Francisca Goldsmith of Booklist said: "With an eloquent voice and dignified pace, Landman creates a credible and artistic story with excellent characterization and engaging psychological and sociopolitical questions."

The reviewer at Kirkus said "The lively narrative is peppered with actions scenes, all loosely based on historical events...", and, "Constantly engrossing, this offering will engage young readers in a way no textbook can."

The review in The Horn Book Guide said "Though its historical and cultural accuracy are suspect, the story itself is compelling." Their recommendation: Recommended, with minor flaws.

Claire Rosser of KLIATT said "Reading this story, we learn a lot more about the Apache struggle for survival as their lands are threatened by Mexicans and then by white settlers." She recommends it, too.

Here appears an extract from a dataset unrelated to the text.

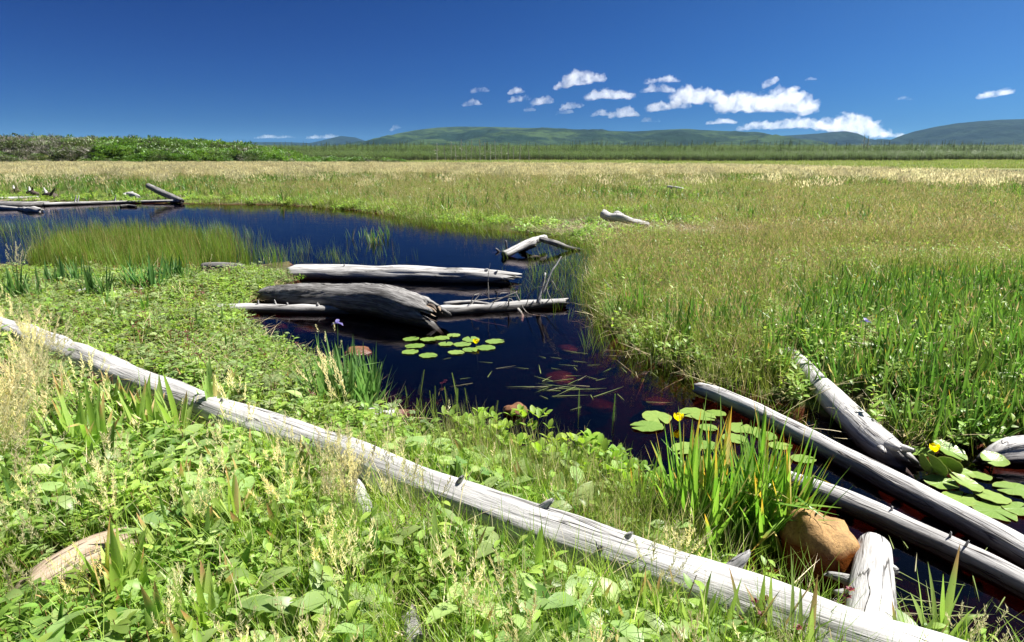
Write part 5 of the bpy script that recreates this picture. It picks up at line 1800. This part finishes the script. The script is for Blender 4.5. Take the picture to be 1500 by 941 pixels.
# ---- wind clipped shrubs on the left rise -----------------------------
def shrub(name, seed, mats, count, leafsz, twigs):
    random.seed(seed)
    mb = MB()
    lumps = [(random.uniform(-.9, .9), random.uniform(-.7, .7), random.uniform(.1, .5), random.uniform(.5, .9)) for _ in range(5)]
    for k in range(count):
        cx, cy2, cz, r = random.choice(lumps)
        th = random.uniform(0, 6.28); ph = math.asin(random.uniform(-.1, 1))
        rr = r * random.uniform(.75, 1.05)
        p = Vector((cx + rr * math.cos(th) * math.cos(ph), cy2 + rr * math.sin(th) * math.cos(ph), cz + rr * .75 * math.sin(ph)))
        leaf(mb, p, th + random.uniform(-.8, .8), ph * .5 + random.uniform(-.5, .6), random.uniform(*leafsz), random.uniform(*leafsz) * .6, .2, .5, n=2)
    for k in range(twigs):
        cx, cy2, cz, r = random.choice(lumps)
        a = Vector((cx * .6, cy2 * .6, 0)); th = random.uniform(0, 6.28)
        b = Vector((cx + math.cos(th) * r * .9, cy2 + math.sin(th) * r * .9, cz + random.uniform(.2, .85) * r))
        m_ = (a + b) / 2 + Vector((random.uniform(-.2, .2), random.uniform(-.2, .2), random.uniform(0, .25)))
        stem(mb, a, m_, .03, m=1); stem(mb, m_, b, .018, m=1)
        for q in range(4):
            stem(mb, m_ + (b - m_) * random.random(), b + Vector((random.uniform(-.35, .35), random.uniform(-.35, .35), random.uniform(-.1, .25))), .012, m=1)
    return variant(name, mb, mats, smooth=False)


HB = dict(x0=-125, x1=-18, y0=78, y1=150)


def shrub_sel(kind):
    def f(x, y, sd):
        h = hummock(x, y)
        a = wav(x, y, .13, 71) + .35 * wav(x, y, .4, 72)
        gfront = np.where(x > -60, .45, .05) + .35 * (h < 1.2) - .35 * (h > 2.2)
        k = a + gfront
        sel = np.where(k > .30, 0, np.where(k > .0, 1, 2))
        mixr = rng.random(x.shape)
        sel = np.where(mixr < .22, rng.integers(0, 3, x.shape), sel)
        return (h > .10) & (sel == kind)
    return f


put('green_shrubs', spread(8000, shrub_sel(0), shore=(1, 1e9), **HB), [shrub('shrub_g%d' % i, 720 + i, [G['shrub_g'], G['bark']], 340, (.18, .34), 3) for i in range(4)], (.8, 1.7), .12, 'bright green wind clipped shrubs on the left rise', 'shrubs', taper=lambda x, y: np.clip(.30 + .42 * hummock(x, y), .3, 1.0))
put('dark_shrubs', spread(8000, shrub_sel(1), shore=(1, 1e9), **HB), [shrub('shrub_d%d' % i, 730 + i, [G['shrub_d'], G['bark']], 300, (.16, .30), 6) for i in range(4)], (.8, 1.7), .12, 'dark stunted evergreen shrubs on the left rise', 'shrubs', taper=lambda x, y: np.clip(.30 + .42 * hummock(x, y), .3, 1.0))
put('bare_shrubs', spread(8000, shrub_sel(2), shore=(1, 1e9), **HB), [shrub('shrub_t%d' % i, 740 + i, [G['shrub_d'], G['shrub_t']], 110, (.12, .2), 26) for i in range(4)], (.8, 1.5), .12, 'bare grey brown branches of dead shrubs on the left rise', 'shrubs', taper=lambda x, y: np.clip(.30 + .42 * hummock(x, y), .3, 1.0))

# ---- forest -----------------------------------------------------------
def conifer(name, seed, mat, h, r, dens=1.0, top=.35):
    random.seed(seed)
    mb = MB()
    stem(mb, (0, 0, -.3), (random.uniform(-.1, .1), 0, h), .09, m=1, sides=5)
    lev = int(h / .34)
    for i in range(lev):
        f = i / lev
        z = h * (.02 + .98 * f)
        rr = r * (1 - f) ** .8 * random.uniform(.75, 1.15) + .08
        for q in range(max(4, int(8 * dens * (1 - .4 * f)))):
            if random.random() < .12: continue
            leaf(mb, (0, 0, z + random.uniform(-.1, .1)), random.uniform(0, 6.28), random.uniform(-.35, .25), rr * random.uniform(.7, 1.1), rr * .38, .15, .5, n=2)
    return variant(name, mb, [mat, G['bark']], smooth=False)


def round_tree(name, seed, mat, h, r):
    random.seed(seed)
    mb = MB()
    stem(mb, (0, 0, -.3), (0, 0, h * .6), .1, m=1, sides=5)
    lumps = [(random.uniform(-.6, .6) * r, random.uniform(-.6, .6) * r, h * random.uniform(.3, .8), r * random.uniform(.4, .7)) for _ in range(7)]
    for k in range(260):
        cx, cy2, cz, q = random.choice(lumps)
        th = random.uniform(0, 6.28); ph = math.asin(random.uniform(-.6, 1))
        leaf(mb, (cx + q * math.cos(th) * math.cos(ph), cy2 + q * math.sin(th) * math.cos(ph), cz + q * math.sin(ph)), th, ph * .4, random.uniform(.3, .55), random.uniform(.2, .35), .2, .5, n=1)
    return variant(name, mb, [mat, G['bark']], smooth=False)


def dead_tree(mb, h, seed, r=.10, p=(0, 0, 0)):
    random.seed(seed)
    b = Vector(p)
    tp = b + Vector((random.uniform(-.25, .25), random.uniform(-.2, .2), h))
    stem(mb, b - Vector((0, 0, .3)), b + (tp - b) * .55, r, sides=6); stem(mb, b + (tp - b) * .54, tp, r * .7, sides=6)
    for k in range(int(h * 3)):
        a = random.uniform(0, 6.28); f = random.uniform(.25, .97)
        q = b + (tp - b) * f
        L = (1 - f) * h * .28 + .2
        stem(mb, q, q + Vector((math.cos(a) * L, math.sin(a) * L, random.uniform(-.15, .35) * L)), r * .28, sides=3)


VF = [conifer('fir_%d' % i, 760 + i, G['spruce'], random.uniform(4.2, 6.8), random.uniform(1.3, 2.2)) for i in range(5)]
VL = [conifer('larch_%d' % i, 770 + i, G['spruce2'], random.uniform(4.0, 6.0), random.uniform(1.2, 1.9), .8) for i in range(3)]
VRt = [round_tree('alder_%d' % i, 780 + i, (G['spruce2'], G['shrub_d'], G['spruce'])[i], random.uniform(3.2, 4.5), random.uniform(1.3, 1.9)) for i in range(3)]
VD = []
for i in range(4):
    mb = MB(); dead_tree(mb, random.uniform(3.5, 5.5), 790 + i); VD.append(variant('snag_%d' % i, mb, [G['dead_bark']], smooth=False))


def fr_scale(x, y):
    return (.34 + .46 * sstep(178, 330, y)) * (1 + .30 * wav(x, y, .06, 87) + .15 * wav(x, y, .21, 88))


def forest_reg(p_of):
    def f(x, y, sd):
        edge = 176 + 14 * wav(x, y, .03, 81) + 10 * wav(x, y, .12, 82) - np.where((x > -40) & (x < 15), 4, 0)
        return (y > edge) & off_hill(x, y) & chance(p_of(x, y) * np.clip(1.25 - y / 700, .4, 1))
    return f


FB = dict(x0=-520, x1=520, y0=165, y1=560)
put('conifer_forest', spread(20000, forest_reg(lambda x, y: .15 + .5 * patchy(x, y, .03, 83, -.3, .3)), **FB), VF, (.4, 1.2), .05, 'dark conifer forest in a band below the hills', 'forest', taper=fr_scale)
put('larch_forest', spread(20000, forest_reg(lambda x, y: .25 + .2 * patchy(x, y, .04, 84, -.3, .3)), **FB), VL, (.4, 1.15), .05, 'lighter green conifers mixed into the far forest', 'forest', taper=fr_scale)
put('alder_scrub', spread(110000, forest_reg(lambda x, y: .5 + .5 * patchy(x, y, .025, 85, .0, .4)), **FB), VRt, (.45, 1.1), .05, 'rounded green scrub in the far forest', 'forest', taper=fr_scale)
put('dead_scrub', spread(6000, forest_reg(lambda x, y: .6 * sstep(215, 178, y) * ((x > -32) & (x < 14)) * (.3 + .7 * patchy(x, y, .05, 86, -.3, .3))), **FB), VD, (.4, .9), .08, 'grey dead trunks along the forest front', 'forest')

put('forest_edge_scrub', spread(26000, lambda x, y, sd: (y > 172 + 10 * wav(x, y, .03, 81) + 8 * wav(x, y, .12, 82)) & off_hill(x, y), x0=-210, x1=210, y0=165, y1=215), VRt, (.25, .6), .08, 'low dark scrub along the foot of the far forest', 'scrub')
DT = [(640, 4.4), (652, 3.6), (661, 4.8), (668, 4.0), (676, 5.2), (683, 4.2), (690, 5.0), (697, 3.6), (703, 5.2), (711, 4.6), (718, 4.0), (726, 4.9), (735, 3.8), (744, 4.4), (752, 3.4), (761, 4.1), (775, 3.2), (790, 3.6)]
for i, (u, h) in enumerate(DT):
    y = 171 + 3.5 * ((i * 7) % 5)
    p = at_y(u, 236, y); z = hgt(p.x, p.y)
    mb = MB(); dead_tree(mb, h, 800 + i, .13, (p.x, p.y, z))
    link('dead_tree', mb, [G['dead_bark']], origin=(p.x, p.y, z), smooth=False, label='one of the bare grey dead trees standing in a line before the forest', cat='dead tree', group='grey dead trees before the forest', extra=False)
for u, vtop, lb in ((1266, 197, 'taller bare snag left of a second one, in the gap by the cliff'), (1272, 199, 'second bare snag just right of the taller one by the cliff')):
    y = 330
    p = at_y(u, 210, y); z = hgt(p.x, p.y)
    top = at_y(u, vtop, y).z
    mb = MB(); dead_tree(mb, top - z, 830 + u, .22, (p.x, p.y, z))
    link('dead_tree', mb, [G['dead_bark']], origin=(p.x, p.y, z), smooth=False, label=lb, cat='dead tree', group='tall snags above the forest', extra=False)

Harolyn Legg of Library Media Connection said "This story is based on a book about Geronimo that the author read. Landman gives the reader a sense of the love or the land that Native Americans have and how they had to fight to keep their lands fro being spoiled."

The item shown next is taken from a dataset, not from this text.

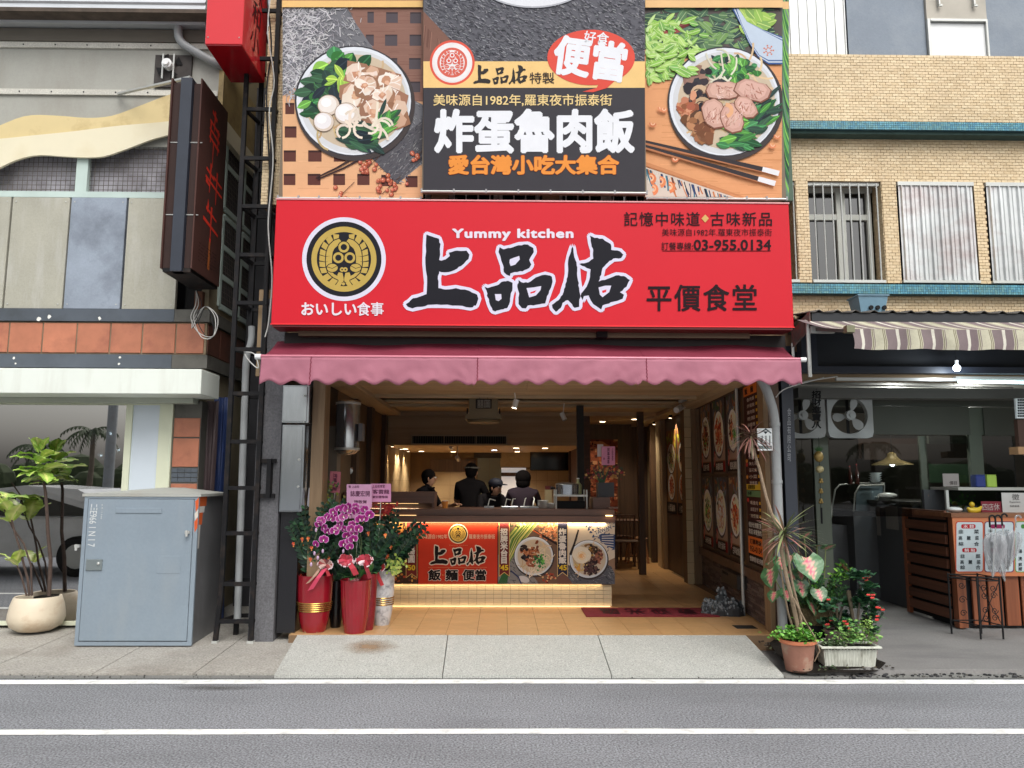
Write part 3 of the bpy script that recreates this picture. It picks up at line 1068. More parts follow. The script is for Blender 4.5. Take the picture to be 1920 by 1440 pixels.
mb = MB(); mb.box(-14,XCn-.02,YL+.02,YL+.1,zb_-.25,zt+.3); mb.build('sheet_wall',M_WALLG,LB)
for(pa,pb)in((80,90),(168,178)):
 mb = MB(); mb.box(-14,XCn-.02,YL-.005,YL+.019,lz(pb),lz(pa)); r_ = mb.build('rail',mat('riveted_rail',(206,204,194),rough=.5,var=.15,fine=.2,k=.9),LB)
 mb = MB()
 for k in range(9):
  x_ = lx(8+62*k); mb.ball((x_,YL-.006,lz((pa+pb)/2)),.009,6,4)
 mb.build('rivets',M_DARK,r_)
mb = MB(); mb.box(-14,XCn-.02,YL-.02,YL+.018,lz(79),lz(56)); mb.build('shaded_fascia',mat('taupe_fascia',(112,106,96),rough=.7,var=.1,k=.8),LB)
def wave(top,bot,y,th,m,name):
 n = len(top); mb = MB()
 for i in range(n-1):
  a0,a1 = top[i],top[i+1]; b0,b1 = bot[i],bot[i+1]
  q = [P(*b0,y),P(*b1,y),P(*a1,y),P(*a0,y)]
  mb.hexa([q[0],q[1],q[1]+Vector((0,th,0)),q[0]+Vector((0,th,0)),q[3],q[2],q[2]+Vector((0,th,0)),q[3]+Vector((0,th,0))])
 return mb.build(name,m,LB)
def curve(pts,xs_):
 out = []
 for x in xs_:
  for i in range(len(pts)-1):
   (x0,y0),(x1,y1) = pts[i],pts[i+1]
   if x0<=x<=x1:
    p0 = pts[max(i-1,0)]; p3 = pts[min(i+2,len(pts)-1)]
    t = (x-x0)/(x1-x0)
    m0 = (y1-p0[1])/max(1,(x1-p0[0]))*(x1-x0); m1 = (p3[1]-y0)/max(1,(p3[0]-x0))*(x1-x0)
    y = (2*t**3-3*t**2+1)*y0+(t**3-2*t**2+t)*m0+(-2*t**3+3*t**2)*y1+(t**3-t**2)*m1
    out.append((x,y)); break
 return out
xsw = [-60+15*i for i in range(31)]
xsw = [x for x in xsw if x<=384]
ytop = curve([(-60,262),(0,235),(50,217),(110,217),(165,221),(210,217),(260,199),(310,180),(400,150)],xsw)
ymid = curve([(-60,262),(0,260),(60,254),(130,247),(220,236),(310,228),(400,216)],xsw)
ybot = curve([(-60,345),(0,314),(30,300),(70,291),(130,294),(190,294),(235,280),(280,263),(312,254),(400,235)],xsw)
wave(ytop,ymid,YL-.035,.02,M_YEL,'wave_sheet')
wave(ymid,ybot,YL-.06,.03,M_CREAM,'wave_sheet')
zg1,zg0 = lz(250),lz(362)
mb = MB(); mb.box(-14,XCn-.05,YL+.12,YL+.16,zg0-.1,zg1); mb.build('window_board',mat('mauve_board',(184,182,190),rough=.7,var=.3,scale=2.5,k=.9,stain=(70,62,58),stain_amt=.9,stain_scale=1.6),LB)
mb = MB()
x = lx(-40)
while x<lx(380):
 mb.tube([(x,YL+.04,zg0),(x,YL+.04,zg1+.1)],.0035,5,caps=False); x+=.052
z = zg0
while z<zg1+.1:
 mb.tube([(lx(-40),YL+.047,z),(XCn-.05,YL+.047,z+.004)],.0035,5,caps=False); z+=.052
mb.build('wire_mesh',mat('rusty_wire',(96,88,82),rough=.7,var=.3,scale=8),LB)
mb = MB(); mb.box(lx(-60),XCn-.02,YL-.012,YL+.05,lz(371),lz(360)); mb.box(lx(130),lx(152),YL-.011,YL+.06,lz(360),lz(285));
mb.box(lx(-60),lx(-35),YL-.011,YL+.06,lz(360),lz(310)); mb.build('window_frame',M_MINT,LB)
for i,(a,b,m)in enumerate(((-215,-93,M_PANEL),(-91,13,M_PANEL),(15,124,M_PANEL),(126,232,M_ZPAN),(234,334,M_PANEL))):
 x0,x1 = lx(a),lx(b);
 if i==0:x0 = -14
 mb = MB(); mb.box(x0+.004,x1-.004,YL-.02-.004*(i%2),YL+.03,lz(580),lz(372),bev=.004)
 p_ = mb.build('wall_panel',m,LB)
 mb = MB()
 for(u,v)in((.07,.04),(.93,.04),(.07,.96),(.93,.96)):
  mb.ball((x0+(x1-x0)*u,YL-.026,lz(372+208*v)),.008,6,4,sc=(1,.5,1))
 mb.build('screws',M_ALU,p_)
mb = MB(); mb.box(lx(336),XCn-.1,YL+.2,YL+.4,lz(580),lz(372)); mb.build('recess',M_BLACK,LB)
mb = MB(); mb.box(lx(368),lx(383),YL+.0,YL+.15,lz(580),lz(545)); mb.build('rusty_bracket',mat('rust',(96,62,44),rough=.9,var=.3,scale=9),LB)
def band(pa,pb,out,m,name,mside=None):
 mb = MB(); mb.box(-14,lx(334),YL-out,YL+.3,lz(pb),lz(pa)); mb.build(name,m,LB)
 mb = MB(); mb.box(lx(334)+.003,XCn+out,YL-out+.002,YL+.3,lz(pb)+.001,lz(pa)-.001); mb.build(name,M_TRIMS,LB)
 mb = MB(); mb.box(XCn-.2,XCn+out-.001,YL+.303,12.5,lz(pb)+.001,lz(pa)-.001); mb.build('side_'+name,M_TRIMS,LB)
band(580,603,.03,M_TRIM,'trim')
band(665,690,.03,M_TRIM,'trim')
zt1_,zt0_ = lz(604),lz(664)
mb = MB(); mb.box(-14,XCn,YL,12.5,zt0_,zt1_); mb.build('tile_bed',mat('cement_joint',(150,132,108),rough=.9,var=.3,scale=5,k=.8),LB)
tx = [18+62.5*k for k in range(-3,6)]
edges = [-170,-107,-45,17,80,144,207,267,330,384]
for i in range(len(edges)-1):
 mb = MB(); a,b = lx(edges[i],YL,634)+.008,lx(edges[i+1],YL,634)-.006
 mb.box(a,b,YL-.012,YL,zt0_+.012,zt1_-.012,bev=.005); mb.build('terracotta_tile',M_TERRA,LB)
M_TERRAS = mat('dark_terracotta',(104,62,48),rough=.6,var=.3,scale=4,k=.8,stain=(50,40,36),stain_amt=.8,stain_scale=3)  # darker copy of the terracotta tone, for the side-wall tiles
for k in range(7):
 ya = YL+.02+k*.36
 mb = MB(); mb.box(XCn,XCn+.012,ya,ya+.35,zt0_+.012,zt1_-.012,bev=.004); mb.build('terracotta_tile',M_TERRAS,LB)
mb = MB()
for(px,py,s)in((73,598,9),(92,594,9),(187,597,7),(26,671,6),(29,682,4),(225,670,6),(223,682,5)):
 q = P(px,py,YL-.031); s*=.0056
 mb.poly([(q.x+s*.5*math.cos(a)*random.uniform(.6,1.2),YL-.0315,q.z+s*.5*math.sin(a)*random.uniform(.6,1.2))for a in[2*PI*i/7 for i in range(7)]])
mb.build('paper_scraps',mat('torn_paper',(225,225,220),rough=.8),LB)
for(za,zb2)in((lz(370),lz(120)),(lz(560),lz(385))):
 for k in range(5):
  ya = YL+.28+k*.62
  w = MB(); w.box(XCn-.015,XCn+.012,ya,ya+.05,za,zb2); w.box(XCn-.015,XCn+.012,ya+.48,ya+.53,za,zb2)
  for q in(0,.33,.66,1):
   zq = za+(zb2-za)*q; w.box(XCn-.014,XCn+.011,ya+.05,ya+.48,zq-.03,zq+.03)
  wo = w.build('window',M_MINT,LB)
  w = MB(); w.box(XCn-.018,XCn-.005,ya+.05,ya+.48,za,zb2); w.build('pane',M_DARK,wo)
  w = MB()
  for q in range(8):w.bar((XCn+.002,ya+.06+q*.055,za),(XCn+.002,ya+.06+q*.055,zb2),.004)
  for q in range(int((zb2-za)/.06)):w.bar((XCn+.003,ya+.05,za+q*.06),(XCn+.003,ya+.48,za+q*.06),.004)
  w.build('wire_mesh',MATS['rusty_wire'],wo)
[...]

The only reviewer that got it right is Jenny Ingram at VOYA. I am just now reading all these reviews, and was surprised to read her words, and, that she pointed readers to Oyate and to American Indians in Children's Literature. Thanks, Jenny! In VOYA, the book was tagged as "Hard to understand how it got published." Jenny wrote: "The narration by Siki is awkward and unnatural, written as if the British author drew upon American Indian movies to write her book. In her afterword, Landman writes that she made no attempt to create an accurate historical novel, yet a bibliography follows, which will mislead readers about the credibility of the book."

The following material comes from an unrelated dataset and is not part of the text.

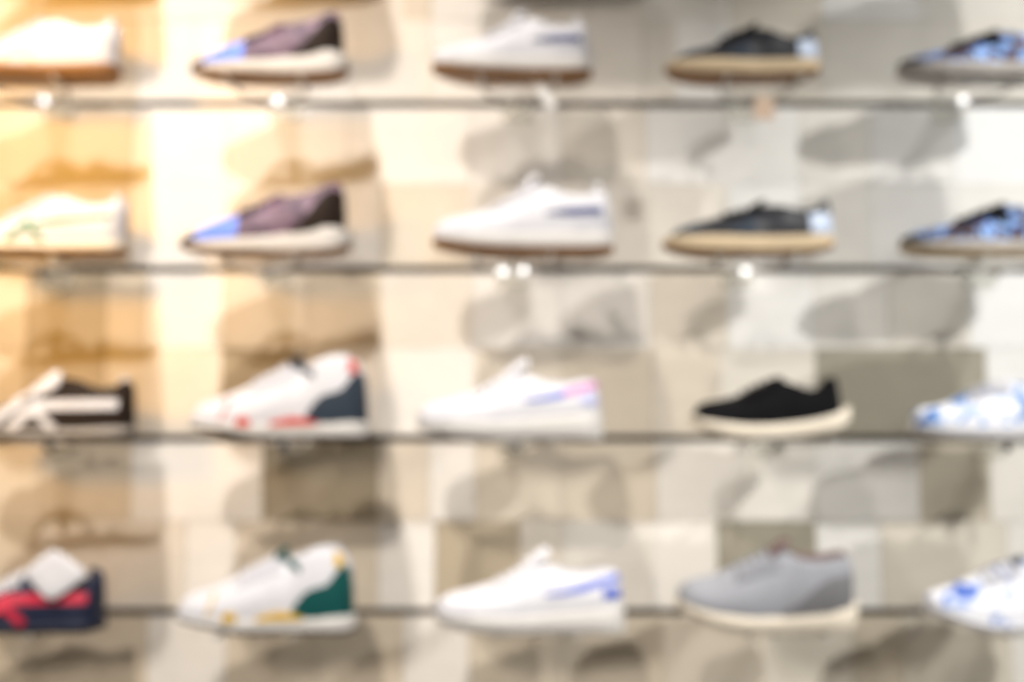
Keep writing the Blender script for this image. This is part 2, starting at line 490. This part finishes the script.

Having read Apache: Girl Warrior, and now, reading the reviews of it, I think it is clear that the reviewers, with the exception of Jenny Ingram, are writing reviews based on their memories--to use Jenny's words--of American Indian movies. She means, I think, all those westerns where bad Indians slaughter innocent pioneer families or tragic Indians lament their losses. It was and is all bogus, and it is disappointing that the reviews of Landman's book are good. They should not be.

On American Indians in Children's Literature, I'm going to start naming names. Maybe that will give them pause next time they're going to review a book about American Indians. That might seem mean, but I'm far more invested in the children that will be "learning" from books reviewers recommend.

Having said all that, those "bad Indians" and those "good Indians" and most "Indians" most Americans watched in movies or read in books, they were not (and are not) Indians at all. They're fictions created by people who have no idea what they are talking about. And all of us who consume their imagery are ill-served by their fictions.

HOW IS LITERATURE GOING TO GET BETTER if reviews and review journals continue to recommend books like I am Apache?